La crisi e i raid a Gaza riavvicinano Hamas e Fatah

Qualche notte fa, una delle più difficili per Gaza, dopo che i razzi sganciati dai caccia israeliani avevano colpito il suo ufficio, Ismail Haniyeh ha bussato alla porta della residenza di Abu Mazen per chiedere un colloquio urgente. Doveva essere un incontro veloce, solo fare il punto della situazione, e invece il premier palestinese e il presidente hanno discusso per quasi tre ore. Cosa si siano detti è uno dei temi di dibattito a Gaza. Una cosa però è certa. Da quando il commando palestinese ha preso a Kerem Shalom il caporale israeliano Ghilad Shalit, i rapporti tra Haniyeh e Abu Mazen si sono fatti più stretti.

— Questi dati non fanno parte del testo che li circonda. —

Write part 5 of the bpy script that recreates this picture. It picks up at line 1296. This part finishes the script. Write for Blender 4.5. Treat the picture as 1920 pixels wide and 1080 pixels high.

I due hanno «scoperto» di pensarla alla stesso modo su molti punti e, dicono le indiscrezioni, anche Haniyeh si sarebbe convinto della necessità di liberare subito il militare rapito, per evitare che Israele sfrutti l’occasione per rovesciare il governo di Hamas e rioccupare ampie porzioni di Gaza.
L’avvicinamento tra i due leader ha allentato le tensioni tra palestinesi e facilitato i piani di Abu Mazen, sempre convinto di poter «persuadere» Hamas a completare la svolta politica che ha avviato e a rinunciare alla lotta armata. Non sembra giovare invece ad Haniyeh.
«La nostra vittoria elettorale è stata una rivoluzione che non possiamo tradire – ci ha detto Abul Hani, responsabile per l’addestramento di una unità di “Ezzedin al-Qassam”, il braccio armato di Hamas – Ismail Haniyeh è una persona onesta ma faccio fatica ad accettare certe sue posizioni, ora si veste e parla come quelli del passato governo (di Al-Fatah). Deve allontanarsi da Abu Mazen non cercarlo altrimenti le nostre battaglie saranno inutili». Considerazioni condivise da parecchi militanti islamici. Tuttavia il portavoce di Hamas, Ghazi Hamad, nega l’esistenza di fratture nell’organizzazione. «Hamas è un corpo unico e non c’è conflitto l’ala armata e la leadership politica o come scrivono i giornali tra i dirigenti nei Territori occupati e quelli in esilio», ha affermato qualche giorno fa. I fatti indicano che il movimento islamico palestinese sta invece facendo i conti con una spaccatura senza precedenti nella sua storia.
L’esperto di movimenti islamici Mouin Rabbani, spiega che «Quando (lo scorso anno) Hamas ha deciso di osservare una tregua unilaterale con Israele e di partecipare alla vita politica e alle elezioni, la piattaforma politica venne approvata anche dal braccio armato dell’organizzazione». Tuttavia dopo la vittoria elettorale e la formazione del governo, ha aggiunto Rabbani, «gli attivisti più radicali hanno cominciato a mostrare segni di insofferenza rispetto alle dichiarazioni morbide di Haniyeh e ai toni soft di molti ministri. Le critiche fatte a mezza bocca sono divenute contestazioni vere e proprie nelle ultime settimane». Ad approfondire il solco è stata anche l’approvazione da parte di Haniyeh del «documento di pace» dei detenuti palestinesi che riflette più l’agenda politica di Al-Fatah che quella di Hamas. Secondo Rabbani dietro i contrasti c’è anche «l’assenza di un leader carismatico come Ahmed Yassin (assassinato nel 2004 da Israele, ndr) che aveva la capacità di accorciare le differenze tra le parti e mantenere l’unità del movimento». Non è chiaro il ruolo che il capo dell’ufficio politico di Hamas, Khaled Mashaal, in esilio a Damasco, sta svolgendo in questa fase. Per gli israeliani sarebbe lui la mente del sequestro di Ghilad Shalit, realizzato anche per mettere in difficoltà il «moderato» Haniyeh. Per i palestinesi invece sono minime le differenze tra il primo ministro e Mashaal – tanto che da Damasco sarebbe venuto il via libero ultimo all’approvazione, con le relative ambiguità, del documento dei prigionieri – ma quest’ultimo ha capito che soltanto alzando il tiro riuscirà a conservare un ruolo di primo piano anche in futuro.
Ieri Hamas avrebbe rivisto le sue richieste ad Israele per il rilascio di Gilad Shalit. Secondo il quotidiano arabo «Al Hayat», il movimento islamico chiederebbe ora il rilascio di un centinaio di prigionieri palestinesi, non più dei circa cinquecento tra donne e minori dei quali si è parlato finora. Il movimento chiede in più anche il rilascio di una trentina di detenuti in carcere da più di 20 anni.
Israele, ha aggiunto il giornale, avrebbe mostrato una certa disponibilità ma continuerebbe a discutere su quanti e su quali prigionieri rilasciare e quando.